*Task to complete*
Repeat the whole listing below, word for word.

*Data segment*
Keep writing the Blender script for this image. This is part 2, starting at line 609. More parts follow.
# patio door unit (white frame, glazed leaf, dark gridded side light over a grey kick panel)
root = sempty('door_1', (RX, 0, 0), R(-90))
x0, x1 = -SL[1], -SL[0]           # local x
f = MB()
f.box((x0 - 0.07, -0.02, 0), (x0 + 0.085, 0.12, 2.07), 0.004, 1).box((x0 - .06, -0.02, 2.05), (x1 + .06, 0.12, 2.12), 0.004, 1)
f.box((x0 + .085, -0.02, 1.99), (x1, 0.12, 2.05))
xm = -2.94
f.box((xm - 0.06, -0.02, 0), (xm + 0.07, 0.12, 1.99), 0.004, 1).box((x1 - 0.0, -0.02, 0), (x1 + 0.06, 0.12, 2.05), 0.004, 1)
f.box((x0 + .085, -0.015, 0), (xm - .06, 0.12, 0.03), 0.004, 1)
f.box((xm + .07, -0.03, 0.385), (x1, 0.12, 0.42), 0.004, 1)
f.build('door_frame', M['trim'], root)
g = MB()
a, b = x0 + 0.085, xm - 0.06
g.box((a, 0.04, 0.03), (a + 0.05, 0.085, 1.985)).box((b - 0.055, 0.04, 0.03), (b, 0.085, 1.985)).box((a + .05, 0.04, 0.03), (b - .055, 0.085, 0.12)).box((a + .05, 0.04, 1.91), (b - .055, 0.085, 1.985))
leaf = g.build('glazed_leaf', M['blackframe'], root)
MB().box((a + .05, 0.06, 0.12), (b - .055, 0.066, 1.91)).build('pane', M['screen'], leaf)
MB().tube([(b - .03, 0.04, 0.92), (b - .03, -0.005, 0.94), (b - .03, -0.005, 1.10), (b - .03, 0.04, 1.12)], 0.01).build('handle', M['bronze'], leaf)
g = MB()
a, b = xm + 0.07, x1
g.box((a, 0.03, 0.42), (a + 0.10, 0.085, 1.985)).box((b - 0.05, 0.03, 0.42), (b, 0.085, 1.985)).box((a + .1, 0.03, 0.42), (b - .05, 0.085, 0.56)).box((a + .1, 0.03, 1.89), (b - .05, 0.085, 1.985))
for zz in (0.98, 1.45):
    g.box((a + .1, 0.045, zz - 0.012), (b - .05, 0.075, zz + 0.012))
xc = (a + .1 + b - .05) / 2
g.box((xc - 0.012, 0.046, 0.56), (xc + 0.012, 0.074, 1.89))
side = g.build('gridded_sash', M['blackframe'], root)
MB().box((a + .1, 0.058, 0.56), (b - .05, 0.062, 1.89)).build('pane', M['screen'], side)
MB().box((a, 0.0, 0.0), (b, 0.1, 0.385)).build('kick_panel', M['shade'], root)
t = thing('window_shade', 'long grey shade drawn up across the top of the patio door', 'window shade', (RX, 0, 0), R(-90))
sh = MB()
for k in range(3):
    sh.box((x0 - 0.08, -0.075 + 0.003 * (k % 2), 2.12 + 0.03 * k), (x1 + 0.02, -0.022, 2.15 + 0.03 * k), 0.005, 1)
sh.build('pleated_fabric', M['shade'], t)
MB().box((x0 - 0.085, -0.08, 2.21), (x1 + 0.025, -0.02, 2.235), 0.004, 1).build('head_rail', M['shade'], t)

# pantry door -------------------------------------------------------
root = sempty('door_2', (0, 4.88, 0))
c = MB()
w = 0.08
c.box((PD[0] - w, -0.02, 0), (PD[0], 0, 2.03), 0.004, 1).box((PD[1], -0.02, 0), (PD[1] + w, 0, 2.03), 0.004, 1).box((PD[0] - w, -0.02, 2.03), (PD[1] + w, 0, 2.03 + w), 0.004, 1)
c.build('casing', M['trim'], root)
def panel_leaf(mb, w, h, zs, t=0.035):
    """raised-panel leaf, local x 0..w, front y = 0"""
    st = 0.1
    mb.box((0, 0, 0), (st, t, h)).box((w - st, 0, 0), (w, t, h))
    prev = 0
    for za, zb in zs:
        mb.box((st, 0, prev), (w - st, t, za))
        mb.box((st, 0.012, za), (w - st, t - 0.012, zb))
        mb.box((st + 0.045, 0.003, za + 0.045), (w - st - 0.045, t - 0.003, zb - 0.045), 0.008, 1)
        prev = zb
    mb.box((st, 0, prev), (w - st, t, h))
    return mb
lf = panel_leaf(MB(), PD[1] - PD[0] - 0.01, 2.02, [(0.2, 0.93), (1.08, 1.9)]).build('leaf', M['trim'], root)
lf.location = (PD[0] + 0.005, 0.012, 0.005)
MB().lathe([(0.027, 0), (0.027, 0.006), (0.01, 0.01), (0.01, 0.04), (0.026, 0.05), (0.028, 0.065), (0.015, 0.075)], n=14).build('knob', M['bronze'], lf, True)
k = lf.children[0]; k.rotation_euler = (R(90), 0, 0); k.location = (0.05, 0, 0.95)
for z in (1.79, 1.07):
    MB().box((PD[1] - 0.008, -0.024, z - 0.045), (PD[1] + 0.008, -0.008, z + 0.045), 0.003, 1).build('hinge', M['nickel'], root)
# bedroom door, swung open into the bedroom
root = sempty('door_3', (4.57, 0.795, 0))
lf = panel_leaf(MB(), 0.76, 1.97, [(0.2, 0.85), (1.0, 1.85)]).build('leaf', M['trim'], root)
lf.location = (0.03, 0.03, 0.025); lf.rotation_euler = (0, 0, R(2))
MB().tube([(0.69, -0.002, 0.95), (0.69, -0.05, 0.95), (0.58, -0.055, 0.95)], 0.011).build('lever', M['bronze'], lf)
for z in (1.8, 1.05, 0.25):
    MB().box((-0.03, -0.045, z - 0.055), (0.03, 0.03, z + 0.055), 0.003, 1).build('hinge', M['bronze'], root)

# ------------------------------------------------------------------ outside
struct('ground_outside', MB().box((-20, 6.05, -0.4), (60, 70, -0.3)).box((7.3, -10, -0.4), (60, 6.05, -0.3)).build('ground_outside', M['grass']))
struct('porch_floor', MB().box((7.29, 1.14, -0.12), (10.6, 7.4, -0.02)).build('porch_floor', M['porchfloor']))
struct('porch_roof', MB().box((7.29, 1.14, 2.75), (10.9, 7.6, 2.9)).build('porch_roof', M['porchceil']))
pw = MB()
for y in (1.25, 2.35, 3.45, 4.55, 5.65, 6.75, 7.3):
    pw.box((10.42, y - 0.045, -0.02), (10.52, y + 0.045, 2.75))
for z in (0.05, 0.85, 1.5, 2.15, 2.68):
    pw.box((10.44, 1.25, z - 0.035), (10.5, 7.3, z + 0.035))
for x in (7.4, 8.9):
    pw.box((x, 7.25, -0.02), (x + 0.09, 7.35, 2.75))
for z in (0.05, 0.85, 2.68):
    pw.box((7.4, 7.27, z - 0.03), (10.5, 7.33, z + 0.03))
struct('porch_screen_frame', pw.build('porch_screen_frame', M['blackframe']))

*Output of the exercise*
Keep writing the Blender script for this image. This is part 2, starting at line 609. More parts follow.
# patio door unit (white frame, glazed leaf, dark gridded side light over a grey kick panel)
root = sempty('door_1', (RX, 0, 0), R(-90))
x0, x1 = -SL[1], -SL[0]           # local x
f = MB()
f.box((x0 - 0.07, -0.02, 0), (x0 + 0.085, 0.12, 2.07), 0.004, 1).box((x0 - .06, -0.02, 2.05), (x1 + .06, 0.12, 2.12), 0.004, 1)
f.box((x0 + .085, -0.02, 1.99), (x1, 0.12, 2.05))
xm = -2.94
f.box((xm - 0.06, -0.02, 0), (xm + 0.07, 0.12, 1.99), 0.004, 1).box((x1 - 0.0, -0.02, 0), (x1 + 0.06, 0.12, 2.05), 0.004, 1)
f.box((x0 + .085, -0.015, 0), (xm - .06, 0.12, 0.03), 0.004, 1)
f.box((xm + .07, -0.03, 0.385), (x1, 0.12, 0.42), 0.004, 1)
f.build('door_frame', M['trim'], root)
g = MB()
a, b = x0 + 0.085, xm - 0.06
g.box((a, 0.04, 0.03), (a + 0.05, 0.085, 1.985)).box((b - 0.055, 0.04, 0.03), (b, 0.085, 1.985)).box((a + .05, 0.04, 0.03), (b - .055, 0.085, 0.12)).box((a + .05, 0.04, 1.91), (b - .055, 0.085, 1.985))
leaf = g.build('glazed_leaf', M['blackframe'], root)
MB().box((a + .05, 0.06, 0.12), (b - .055, 0.066, 1.91)).build('pane', M['screen'], leaf)
MB().tube([(b - .03, 0.04, 0.92), (b - .03, -0.005, 0.94), (b - .03, -0.005, 1.10), (b - .03, 0.04, 1.12)], 0.01).build('handle', M['bronze'], leaf)
g = MB()
a, b = xm + 0.07, x1
g.box((a, 0.03, 0.42), (a + 0.10, 0.085, 1.985)).box((b - 0.05, 0.03, 0.42), (b, 0.085, 1.985)).box((a + .1, 0.03, 0.42), (b - .05, 0.085, 0.56)).box((a + .1, 0.03, 1.89), (b - .05, 0.085, 1.985))
for zz in (0.98, 1.45):
    g.box((a + .1, 0.045, zz - 0.012), (b - .05, 0.075, zz + 0.012))
xc = (a + .1 + b - .05) / 2
g.box((xc - 0.012, 0.046, 0.56), (xc + 0.012, 0.074, 1.89))
side = g.build('gridded_sash', M['blackframe'], root)
MB().box((a + .1, 0.058, 0.56), (b - .05, 0.062, 1.89)).build('pane', M['screen'], side)
MB().box((a, 0.0, 0.0), (b, 0.1, 0.385)).build('kick_panel', M['shade'], root)
t = thing('window_shade', 'long grey shade drawn up across the top of the patio door', 'window shade', (RX, 0, 0), R(-90))
sh = MB()
for k in range(3):
    sh.box((x0 - 0.08, -0.075 + 0.003 * (k % 2), 2.12 + 0.03 * k), (x1 + 0.02, -0.022, 2.15 + 0.03 * k), 0.005, 1)
sh.build('pleated_fabric', M['shade'], t)
MB().box((x0 - 0.085, -0.08, 2.21), (x1 + 0.025, -0.02, 2.235), 0.004, 1).build('head_rail', M['shade'], t)

# pantry door -------------------------------------------------------
root = sempty('door_2', (0, 4.88, 0))
c = MB()
w = 0.08
c.box((PD[0] - w, -0.02, 0), (PD[0], 0, 2.03), 0.004, 1).box((PD[1], -0.02, 0), (PD[1] + w, 0, 2.03), 0.004, 1).box((PD[0] - w, -0.02, 2.03), (PD[1] + w, 0, 2.03 + w), 0.004, 1)
c.build('casing', M['trim'], root)
def panel_leaf(mb, w, h, zs, t=0.035):
    """raised-panel leaf, local x 0..w, front y = 0"""
    st = 0.1
    mb.box((0, 0, 0), (st, t, h)).box((w - st, 0, 0), (w, t, h))
    prev = 0
    for za, zb in zs:
        mb.box((st, 0, prev), (w - st, t, za))
        mb.box((st, 0.012, za), (w - st, t - 0.012, zb))
        mb.box((st + 0.045, 0.003, za + 0.045), (w - st - 0.045, t - 0.003, zb - 0.045), 0.008, 1)
        prev = zb
    mb.box((st, 0, prev), (w - st, t, h))
    return mb
lf = panel_leaf(MB(), PD[1] - PD[0] - 0.01, 2.02, [(0.2, 0.93), (1.08, 1.9)]).build('leaf', M['trim'], root)
lf.location = (PD[0] + 0.005, 0.012, 0.005)
MB().lathe([(0.027, 0), (0.027, 0.006), (0.01, 0.01), (0.01, 0.04), (0.026, 0.05), (0.028, 0.065), (0.015, 0.075)], n=14).build('knob', M['bronze'], lf, True)
k = lf.children[0]; k.rotation_euler = (R(90), 0, 0); k.location = (0.05, 0, 0.95)
for z in (1.79, 1.07):
    MB().box((PD[1] - 0.008, -0.024, z - 0.045), (PD[1] + 0.008, -0.008, z + 0.045), 0.003, 1).build('hinge', M['nickel'], root)
# bedroom door, swung open into the bedroom
root = sempty('door_3', (4.57, 0.795, 0))
lf = panel_leaf(MB(), 0.76, 1.97, [(0.2, 0.85), (1.0, 1.85)]).build('leaf', M['trim'], root)
lf.location = (0.03, 0.03, 0.025); lf.rotation_euler = (0, 0, R(2))
MB().tube([(0.69, -0.002, 0.95), (0.69, -0.05, 0.95), (0.58, -0.055, 0.95)], 0.011).build('lever', M['bronze'], lf)
for z in (1.8, 1.05, 0.25):
    MB().box((-0.03, -0.045, z - 0.055), (0.03, 0.03, z + 0.055), 0.003, 1).build('hinge', M['bronze'], root)

# ------------------------------------------------------------------ outside
struct('ground_outside', MB().box((-20, 6.05, -0.4), (60, 70, -0.3)).box((7.3, -10, -0.4), (60, 6.05, -0.3)).build('ground_outside', M['grass']))
struct('porch_floor', MB().box((7.29, 1.14, -0.12), (10.6, 7.4, -0.02)).build('porch_floor', M['porchfloor']))
struct('porch_roof', MB().box((7.29, 1.14, 2.75), (10.9, 7.6, 2.9)).build('porch_roof', M['porchceil']))
pw = MB()
for y in (1.25, 2.35, 3.45, 4.55, 5.65, 6.75, 7.3):
    pw.box((10.42, y - 0.045, -0.02), (10.52, y + 0.045, 2.75))
for z in (0.05, 0.85, 1.5, 2.15, 2.68):
    pw.box((10.44, 1.25, z - 0.035), (10.5, 7.3, z + 0.035))
for x in (7.4, 8.9):
    pw.box((x, 7.25, -0.02), (x + 0.09, 7.35, 2.75))
for z in (0.05, 0.85, 2.68):
    pw.box((7.4, 7.27, z - 0.03), (10.5, 7.33, z + 0.03))
struct('porch_screen_frame', pw.build('porch_screen_frame', M['blackframe']))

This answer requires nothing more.